↓↓↓

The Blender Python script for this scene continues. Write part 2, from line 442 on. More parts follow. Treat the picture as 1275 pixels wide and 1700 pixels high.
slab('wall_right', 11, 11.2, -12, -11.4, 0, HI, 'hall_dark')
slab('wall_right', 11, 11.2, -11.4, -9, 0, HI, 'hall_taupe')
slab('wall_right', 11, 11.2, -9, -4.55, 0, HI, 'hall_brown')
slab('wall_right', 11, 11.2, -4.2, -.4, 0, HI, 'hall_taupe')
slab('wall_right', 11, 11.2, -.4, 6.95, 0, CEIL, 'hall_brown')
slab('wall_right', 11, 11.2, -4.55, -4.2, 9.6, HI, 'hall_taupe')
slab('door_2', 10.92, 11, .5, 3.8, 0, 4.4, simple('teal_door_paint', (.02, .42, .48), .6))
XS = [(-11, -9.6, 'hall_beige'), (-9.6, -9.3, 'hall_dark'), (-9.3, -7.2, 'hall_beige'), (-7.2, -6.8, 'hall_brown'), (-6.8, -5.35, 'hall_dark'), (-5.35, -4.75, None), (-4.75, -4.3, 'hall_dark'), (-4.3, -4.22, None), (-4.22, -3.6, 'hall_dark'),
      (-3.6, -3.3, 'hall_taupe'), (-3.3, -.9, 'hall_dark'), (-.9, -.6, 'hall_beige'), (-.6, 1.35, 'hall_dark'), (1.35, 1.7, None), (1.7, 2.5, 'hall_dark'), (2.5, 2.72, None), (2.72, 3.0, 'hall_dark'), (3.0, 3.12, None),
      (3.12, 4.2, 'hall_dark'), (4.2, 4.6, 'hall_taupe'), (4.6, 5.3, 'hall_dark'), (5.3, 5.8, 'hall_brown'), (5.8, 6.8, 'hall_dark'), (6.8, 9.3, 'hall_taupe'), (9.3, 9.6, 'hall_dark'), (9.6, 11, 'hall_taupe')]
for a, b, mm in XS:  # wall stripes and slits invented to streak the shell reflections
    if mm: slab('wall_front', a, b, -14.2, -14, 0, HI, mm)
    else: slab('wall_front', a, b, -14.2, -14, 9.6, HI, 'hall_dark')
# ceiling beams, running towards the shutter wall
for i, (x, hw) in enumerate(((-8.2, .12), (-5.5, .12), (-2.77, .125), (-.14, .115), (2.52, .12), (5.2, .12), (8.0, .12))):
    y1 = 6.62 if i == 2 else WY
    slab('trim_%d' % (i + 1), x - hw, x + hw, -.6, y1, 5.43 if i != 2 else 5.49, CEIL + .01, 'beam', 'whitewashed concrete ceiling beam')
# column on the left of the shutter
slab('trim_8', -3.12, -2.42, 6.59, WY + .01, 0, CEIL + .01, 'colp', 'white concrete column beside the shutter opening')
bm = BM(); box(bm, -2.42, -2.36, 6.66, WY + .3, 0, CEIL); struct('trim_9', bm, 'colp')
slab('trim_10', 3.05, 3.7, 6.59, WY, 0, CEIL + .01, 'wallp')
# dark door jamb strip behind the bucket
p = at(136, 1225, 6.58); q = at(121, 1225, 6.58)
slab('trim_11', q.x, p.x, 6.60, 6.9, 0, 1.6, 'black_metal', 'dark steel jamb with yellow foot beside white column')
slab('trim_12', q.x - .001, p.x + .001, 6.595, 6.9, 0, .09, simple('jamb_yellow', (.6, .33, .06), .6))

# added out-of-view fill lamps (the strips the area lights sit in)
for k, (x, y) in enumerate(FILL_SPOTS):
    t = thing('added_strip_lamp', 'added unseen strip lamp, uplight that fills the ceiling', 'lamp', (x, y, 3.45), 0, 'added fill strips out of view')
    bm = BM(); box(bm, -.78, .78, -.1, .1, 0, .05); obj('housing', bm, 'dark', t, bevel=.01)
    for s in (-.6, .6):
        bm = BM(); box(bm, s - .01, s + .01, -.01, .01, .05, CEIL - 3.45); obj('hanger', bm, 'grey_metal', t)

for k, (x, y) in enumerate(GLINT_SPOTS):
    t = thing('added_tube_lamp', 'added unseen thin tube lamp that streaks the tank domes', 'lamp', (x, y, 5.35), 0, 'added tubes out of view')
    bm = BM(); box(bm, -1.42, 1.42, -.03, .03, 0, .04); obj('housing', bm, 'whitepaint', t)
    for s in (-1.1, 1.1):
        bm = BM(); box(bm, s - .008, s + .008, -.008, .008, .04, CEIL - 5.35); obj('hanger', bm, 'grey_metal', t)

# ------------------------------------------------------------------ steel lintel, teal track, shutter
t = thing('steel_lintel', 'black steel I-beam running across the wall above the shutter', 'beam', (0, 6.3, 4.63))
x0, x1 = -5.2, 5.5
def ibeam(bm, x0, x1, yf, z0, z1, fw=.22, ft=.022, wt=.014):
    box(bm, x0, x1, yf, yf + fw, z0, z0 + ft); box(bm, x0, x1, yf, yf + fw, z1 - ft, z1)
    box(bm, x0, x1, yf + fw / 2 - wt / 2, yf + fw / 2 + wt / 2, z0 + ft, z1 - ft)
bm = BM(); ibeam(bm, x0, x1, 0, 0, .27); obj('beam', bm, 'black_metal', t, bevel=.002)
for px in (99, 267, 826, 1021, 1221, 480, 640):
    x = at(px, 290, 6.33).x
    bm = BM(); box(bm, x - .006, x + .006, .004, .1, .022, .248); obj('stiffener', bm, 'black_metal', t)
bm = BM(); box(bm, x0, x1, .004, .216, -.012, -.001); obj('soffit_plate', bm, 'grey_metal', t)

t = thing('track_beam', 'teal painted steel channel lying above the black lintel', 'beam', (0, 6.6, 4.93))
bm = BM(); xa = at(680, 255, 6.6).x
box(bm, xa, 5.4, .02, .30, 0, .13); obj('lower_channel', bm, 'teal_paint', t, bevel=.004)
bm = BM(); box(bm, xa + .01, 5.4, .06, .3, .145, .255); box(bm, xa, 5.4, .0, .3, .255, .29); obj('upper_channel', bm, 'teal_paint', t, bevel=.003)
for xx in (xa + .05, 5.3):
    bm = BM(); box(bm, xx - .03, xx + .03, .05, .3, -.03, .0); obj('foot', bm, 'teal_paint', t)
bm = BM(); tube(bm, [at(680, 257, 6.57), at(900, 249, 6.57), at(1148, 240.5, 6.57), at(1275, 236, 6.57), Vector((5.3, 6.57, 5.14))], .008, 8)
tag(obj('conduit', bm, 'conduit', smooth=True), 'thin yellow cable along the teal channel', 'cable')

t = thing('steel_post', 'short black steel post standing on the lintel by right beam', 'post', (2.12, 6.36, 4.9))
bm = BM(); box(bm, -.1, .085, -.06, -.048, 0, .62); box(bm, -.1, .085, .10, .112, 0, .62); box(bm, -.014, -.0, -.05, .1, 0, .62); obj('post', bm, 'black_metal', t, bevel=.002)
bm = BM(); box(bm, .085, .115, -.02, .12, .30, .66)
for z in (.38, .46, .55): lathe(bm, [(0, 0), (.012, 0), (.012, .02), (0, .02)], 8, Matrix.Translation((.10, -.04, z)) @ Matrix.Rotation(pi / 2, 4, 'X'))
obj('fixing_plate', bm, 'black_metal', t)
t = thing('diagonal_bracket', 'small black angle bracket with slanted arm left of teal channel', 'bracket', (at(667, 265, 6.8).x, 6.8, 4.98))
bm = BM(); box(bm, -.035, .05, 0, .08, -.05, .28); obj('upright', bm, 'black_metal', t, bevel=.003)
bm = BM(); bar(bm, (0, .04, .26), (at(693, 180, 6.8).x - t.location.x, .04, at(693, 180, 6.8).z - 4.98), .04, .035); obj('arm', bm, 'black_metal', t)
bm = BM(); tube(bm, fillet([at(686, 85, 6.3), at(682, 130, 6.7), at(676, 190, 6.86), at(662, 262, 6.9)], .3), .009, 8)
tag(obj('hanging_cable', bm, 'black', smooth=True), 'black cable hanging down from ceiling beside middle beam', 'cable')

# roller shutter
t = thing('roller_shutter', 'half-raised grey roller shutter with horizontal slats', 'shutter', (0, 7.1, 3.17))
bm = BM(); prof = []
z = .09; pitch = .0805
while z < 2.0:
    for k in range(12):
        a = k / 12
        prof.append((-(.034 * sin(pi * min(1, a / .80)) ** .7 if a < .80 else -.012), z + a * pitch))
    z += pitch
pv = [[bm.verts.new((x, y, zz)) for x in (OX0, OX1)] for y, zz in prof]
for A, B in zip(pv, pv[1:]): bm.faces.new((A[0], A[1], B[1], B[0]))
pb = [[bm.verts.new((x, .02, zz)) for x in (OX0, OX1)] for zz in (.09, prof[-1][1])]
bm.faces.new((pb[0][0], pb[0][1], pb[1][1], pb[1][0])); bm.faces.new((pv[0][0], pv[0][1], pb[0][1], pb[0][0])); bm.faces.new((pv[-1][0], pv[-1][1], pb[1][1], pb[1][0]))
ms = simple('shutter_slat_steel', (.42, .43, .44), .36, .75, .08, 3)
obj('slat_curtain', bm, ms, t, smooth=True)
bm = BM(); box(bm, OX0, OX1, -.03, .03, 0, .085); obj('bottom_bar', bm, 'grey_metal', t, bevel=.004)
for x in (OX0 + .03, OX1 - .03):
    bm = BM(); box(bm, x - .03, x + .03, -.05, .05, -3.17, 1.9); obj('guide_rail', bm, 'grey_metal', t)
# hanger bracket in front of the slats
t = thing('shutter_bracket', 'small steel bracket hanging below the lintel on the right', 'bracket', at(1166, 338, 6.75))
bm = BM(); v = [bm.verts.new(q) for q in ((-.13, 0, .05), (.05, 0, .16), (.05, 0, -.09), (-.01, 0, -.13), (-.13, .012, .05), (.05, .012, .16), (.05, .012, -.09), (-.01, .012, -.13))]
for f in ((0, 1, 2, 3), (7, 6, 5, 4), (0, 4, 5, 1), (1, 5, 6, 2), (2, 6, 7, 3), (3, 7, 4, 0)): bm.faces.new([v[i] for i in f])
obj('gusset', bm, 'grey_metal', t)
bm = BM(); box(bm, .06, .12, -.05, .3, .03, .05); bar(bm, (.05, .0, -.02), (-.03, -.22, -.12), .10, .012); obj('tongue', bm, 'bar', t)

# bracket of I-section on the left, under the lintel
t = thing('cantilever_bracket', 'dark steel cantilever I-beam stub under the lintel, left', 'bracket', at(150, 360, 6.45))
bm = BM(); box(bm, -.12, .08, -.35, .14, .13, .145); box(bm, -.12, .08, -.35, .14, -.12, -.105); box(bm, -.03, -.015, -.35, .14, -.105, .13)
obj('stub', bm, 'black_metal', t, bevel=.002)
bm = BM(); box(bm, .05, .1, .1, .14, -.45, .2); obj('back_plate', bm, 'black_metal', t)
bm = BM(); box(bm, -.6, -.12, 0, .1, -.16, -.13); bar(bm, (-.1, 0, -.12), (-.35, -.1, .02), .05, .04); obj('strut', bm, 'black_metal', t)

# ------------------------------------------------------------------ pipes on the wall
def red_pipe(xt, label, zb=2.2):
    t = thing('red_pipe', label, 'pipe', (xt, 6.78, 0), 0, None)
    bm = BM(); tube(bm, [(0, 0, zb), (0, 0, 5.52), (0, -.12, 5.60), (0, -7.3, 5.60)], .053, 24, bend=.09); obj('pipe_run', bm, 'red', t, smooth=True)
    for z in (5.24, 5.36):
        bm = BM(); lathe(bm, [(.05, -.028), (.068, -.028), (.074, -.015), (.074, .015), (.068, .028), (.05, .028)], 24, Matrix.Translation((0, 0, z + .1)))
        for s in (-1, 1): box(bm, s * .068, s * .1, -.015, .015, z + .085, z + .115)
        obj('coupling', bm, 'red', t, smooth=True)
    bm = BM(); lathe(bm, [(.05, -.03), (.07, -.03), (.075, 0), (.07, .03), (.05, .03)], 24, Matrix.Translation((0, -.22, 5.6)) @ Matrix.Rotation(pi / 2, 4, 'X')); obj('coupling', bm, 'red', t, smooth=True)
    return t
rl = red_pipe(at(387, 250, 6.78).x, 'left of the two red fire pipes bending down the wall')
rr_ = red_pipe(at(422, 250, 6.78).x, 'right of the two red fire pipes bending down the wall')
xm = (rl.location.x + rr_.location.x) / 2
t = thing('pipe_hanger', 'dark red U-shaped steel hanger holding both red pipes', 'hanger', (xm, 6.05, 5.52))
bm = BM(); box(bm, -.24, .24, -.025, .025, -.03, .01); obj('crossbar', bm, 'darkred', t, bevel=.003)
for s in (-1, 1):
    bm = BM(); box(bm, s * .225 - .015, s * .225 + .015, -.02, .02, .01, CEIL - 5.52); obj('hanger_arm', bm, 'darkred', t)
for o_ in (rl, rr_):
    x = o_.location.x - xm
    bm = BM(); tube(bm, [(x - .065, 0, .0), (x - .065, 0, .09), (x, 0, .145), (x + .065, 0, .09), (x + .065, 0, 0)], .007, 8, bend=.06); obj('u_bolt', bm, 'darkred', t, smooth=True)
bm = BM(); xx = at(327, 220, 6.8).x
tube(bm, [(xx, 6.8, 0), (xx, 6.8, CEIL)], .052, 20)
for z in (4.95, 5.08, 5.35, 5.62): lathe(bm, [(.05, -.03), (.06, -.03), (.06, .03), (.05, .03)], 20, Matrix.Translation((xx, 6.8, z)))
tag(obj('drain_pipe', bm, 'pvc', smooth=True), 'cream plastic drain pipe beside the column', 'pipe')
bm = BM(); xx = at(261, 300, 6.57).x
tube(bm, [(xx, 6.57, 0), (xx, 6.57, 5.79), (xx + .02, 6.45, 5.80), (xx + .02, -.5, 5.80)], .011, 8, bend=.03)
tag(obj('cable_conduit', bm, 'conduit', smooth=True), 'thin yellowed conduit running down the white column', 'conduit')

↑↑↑

**AIM:** Find the word "from" in the data and copy out each line where it turns up.

**EXERCISE ANSWER:**
The Blender Python script for this scene continues. Write part 2, from line 442 on. More parts follow. Treat the picture as 1275 pixels wide and 1700 pixels high.
tag(obj('hanging_cable', bm, 'black', smooth=True), 'black cable hanging down from ceiling beside middle beam', 'cable')